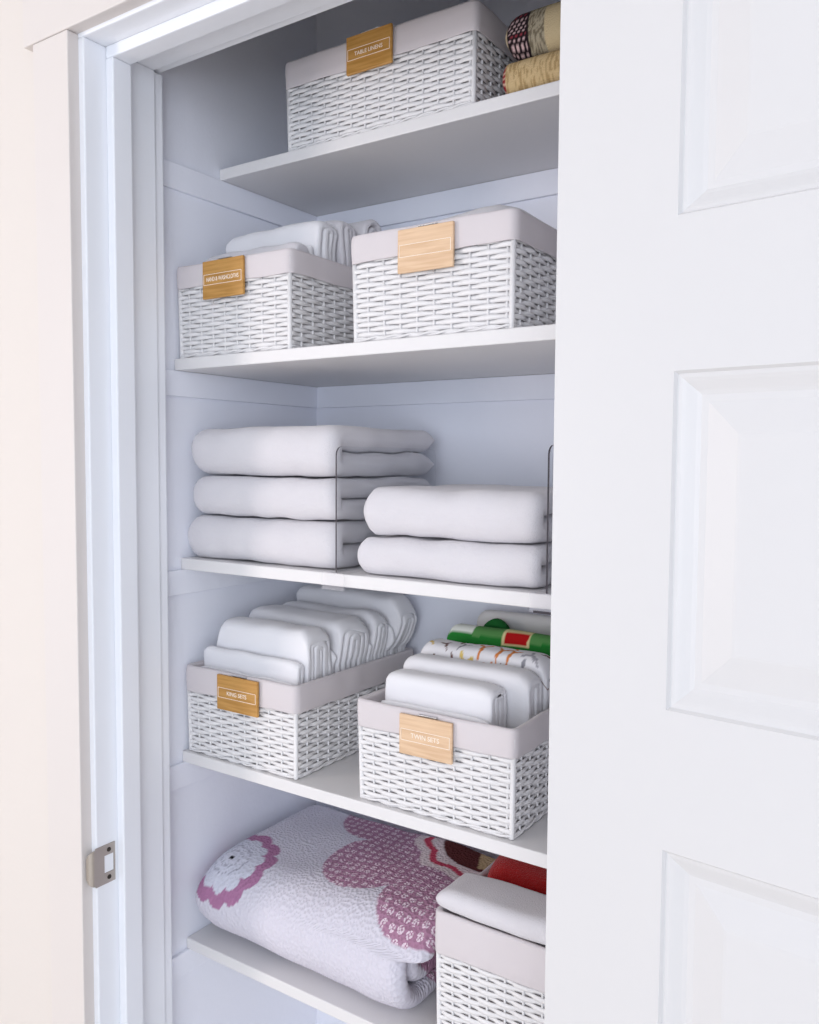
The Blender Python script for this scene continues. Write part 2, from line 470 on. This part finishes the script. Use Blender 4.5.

────────────────────

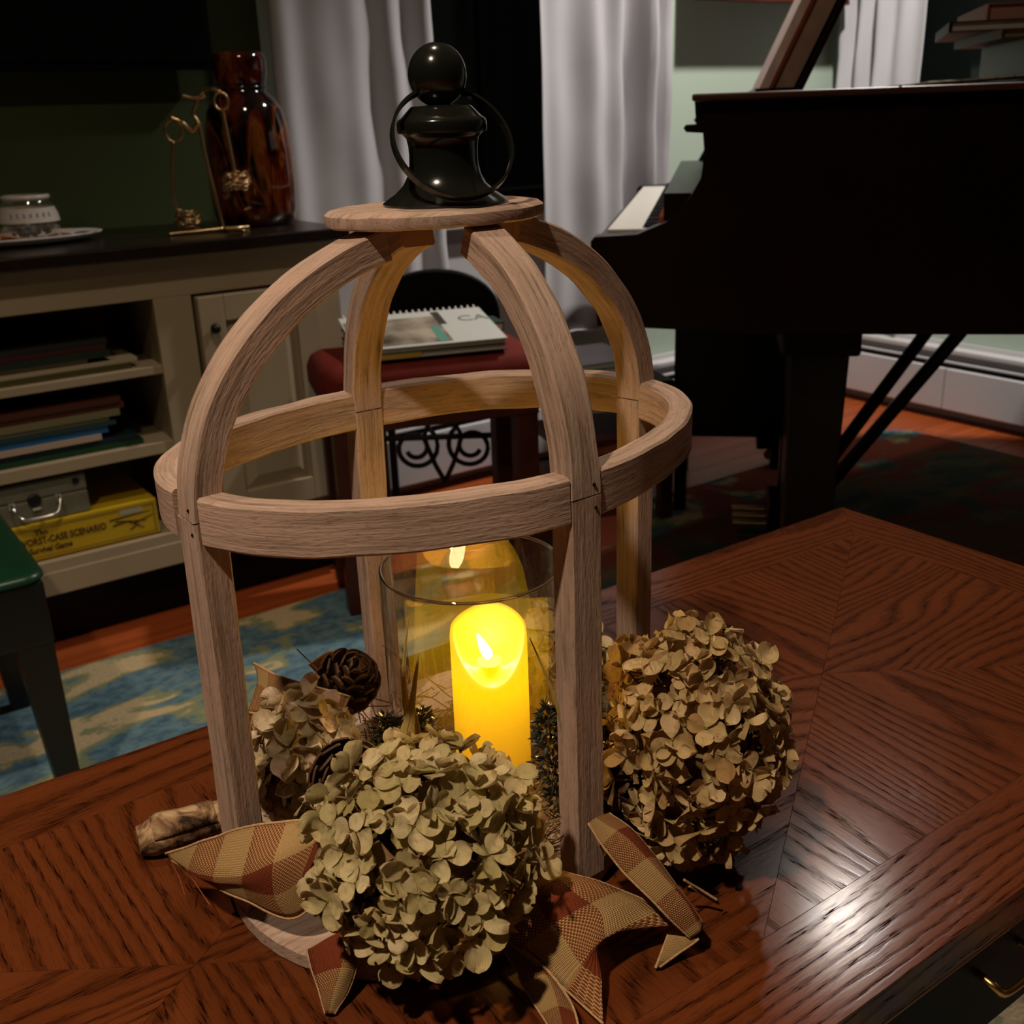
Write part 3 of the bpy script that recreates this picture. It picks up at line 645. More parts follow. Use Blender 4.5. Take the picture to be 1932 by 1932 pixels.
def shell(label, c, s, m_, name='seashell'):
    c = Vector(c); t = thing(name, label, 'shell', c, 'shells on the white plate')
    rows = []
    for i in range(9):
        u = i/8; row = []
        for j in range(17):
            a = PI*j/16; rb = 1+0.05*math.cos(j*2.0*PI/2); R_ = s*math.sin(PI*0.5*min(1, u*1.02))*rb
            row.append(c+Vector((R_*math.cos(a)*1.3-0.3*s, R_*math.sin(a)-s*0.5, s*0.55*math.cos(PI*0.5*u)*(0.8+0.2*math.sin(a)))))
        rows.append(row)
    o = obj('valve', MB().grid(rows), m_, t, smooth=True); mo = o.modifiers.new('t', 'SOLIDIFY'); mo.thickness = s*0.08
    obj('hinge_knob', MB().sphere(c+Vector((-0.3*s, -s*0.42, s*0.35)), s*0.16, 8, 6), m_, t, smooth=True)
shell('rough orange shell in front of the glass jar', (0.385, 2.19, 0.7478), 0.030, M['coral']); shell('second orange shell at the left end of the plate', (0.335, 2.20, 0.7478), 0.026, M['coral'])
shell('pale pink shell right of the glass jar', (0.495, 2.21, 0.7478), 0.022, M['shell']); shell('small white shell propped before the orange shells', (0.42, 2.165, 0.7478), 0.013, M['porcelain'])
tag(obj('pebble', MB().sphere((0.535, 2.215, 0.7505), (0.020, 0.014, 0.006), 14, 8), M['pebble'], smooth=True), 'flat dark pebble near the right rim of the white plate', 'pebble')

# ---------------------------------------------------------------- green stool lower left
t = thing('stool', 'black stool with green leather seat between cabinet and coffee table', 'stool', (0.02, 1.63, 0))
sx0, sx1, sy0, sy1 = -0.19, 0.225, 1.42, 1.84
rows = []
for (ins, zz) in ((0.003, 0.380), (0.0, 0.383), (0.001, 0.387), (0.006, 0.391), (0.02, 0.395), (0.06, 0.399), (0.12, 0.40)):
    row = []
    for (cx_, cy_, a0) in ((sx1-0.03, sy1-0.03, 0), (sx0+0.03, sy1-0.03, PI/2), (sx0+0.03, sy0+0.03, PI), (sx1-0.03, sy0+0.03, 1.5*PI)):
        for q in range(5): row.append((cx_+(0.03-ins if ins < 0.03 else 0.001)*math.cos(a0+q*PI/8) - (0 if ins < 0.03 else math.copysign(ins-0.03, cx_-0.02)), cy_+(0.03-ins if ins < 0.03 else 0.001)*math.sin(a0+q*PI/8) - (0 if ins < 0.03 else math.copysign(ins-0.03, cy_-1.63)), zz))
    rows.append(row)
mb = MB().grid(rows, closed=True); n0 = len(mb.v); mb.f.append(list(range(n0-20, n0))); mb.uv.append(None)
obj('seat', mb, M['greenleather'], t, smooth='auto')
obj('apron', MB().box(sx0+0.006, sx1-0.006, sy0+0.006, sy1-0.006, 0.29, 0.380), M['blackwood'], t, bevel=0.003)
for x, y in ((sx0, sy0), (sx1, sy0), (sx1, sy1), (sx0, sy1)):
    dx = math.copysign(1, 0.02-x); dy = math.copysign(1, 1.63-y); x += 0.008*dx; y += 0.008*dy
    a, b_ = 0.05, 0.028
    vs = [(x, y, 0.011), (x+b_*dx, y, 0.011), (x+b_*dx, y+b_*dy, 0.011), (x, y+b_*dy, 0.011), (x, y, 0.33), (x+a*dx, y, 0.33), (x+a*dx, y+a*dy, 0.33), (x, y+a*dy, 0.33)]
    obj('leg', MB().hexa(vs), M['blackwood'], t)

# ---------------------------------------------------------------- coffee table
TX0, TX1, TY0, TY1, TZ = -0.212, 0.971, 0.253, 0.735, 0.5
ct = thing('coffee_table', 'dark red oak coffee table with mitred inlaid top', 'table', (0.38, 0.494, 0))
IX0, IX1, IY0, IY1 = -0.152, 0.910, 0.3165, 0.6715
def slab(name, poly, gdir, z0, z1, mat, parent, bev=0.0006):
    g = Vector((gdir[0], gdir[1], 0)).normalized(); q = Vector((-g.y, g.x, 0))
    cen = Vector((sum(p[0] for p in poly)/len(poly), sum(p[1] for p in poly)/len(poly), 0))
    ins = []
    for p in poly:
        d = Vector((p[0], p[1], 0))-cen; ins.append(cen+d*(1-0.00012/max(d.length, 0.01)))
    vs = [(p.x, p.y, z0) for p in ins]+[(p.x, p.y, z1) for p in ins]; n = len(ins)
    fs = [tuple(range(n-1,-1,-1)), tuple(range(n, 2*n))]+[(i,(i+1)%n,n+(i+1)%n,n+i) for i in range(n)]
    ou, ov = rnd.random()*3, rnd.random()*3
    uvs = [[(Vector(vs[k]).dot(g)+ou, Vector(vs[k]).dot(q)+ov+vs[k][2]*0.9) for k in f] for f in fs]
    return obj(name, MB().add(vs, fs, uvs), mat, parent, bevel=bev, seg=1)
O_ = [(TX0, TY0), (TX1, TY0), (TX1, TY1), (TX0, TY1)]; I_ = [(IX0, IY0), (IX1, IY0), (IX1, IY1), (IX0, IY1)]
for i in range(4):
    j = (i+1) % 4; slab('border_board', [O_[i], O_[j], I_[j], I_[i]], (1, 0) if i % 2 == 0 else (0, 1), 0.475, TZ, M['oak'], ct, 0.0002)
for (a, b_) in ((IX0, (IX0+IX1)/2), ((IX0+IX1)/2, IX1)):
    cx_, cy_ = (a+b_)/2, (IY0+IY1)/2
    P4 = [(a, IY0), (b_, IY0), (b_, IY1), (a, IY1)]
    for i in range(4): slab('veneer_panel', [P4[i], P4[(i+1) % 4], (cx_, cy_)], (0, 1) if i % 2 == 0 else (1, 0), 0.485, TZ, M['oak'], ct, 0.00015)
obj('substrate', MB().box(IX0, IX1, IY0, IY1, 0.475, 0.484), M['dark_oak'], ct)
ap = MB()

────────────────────

Exercise aim
Filter out all lines lacking the word "script" and copy the rest.

Final result
The Blender Python script for this scene continues. Write part 2, from line 470 on. This part finishes the script. Use Blender 4.5.
Write part 3 of the bpy script that recreates this picture. It picks up at line 645. More parts follow. Use Blender 4.5. Take the picture to be 1932 by 1932 pixels.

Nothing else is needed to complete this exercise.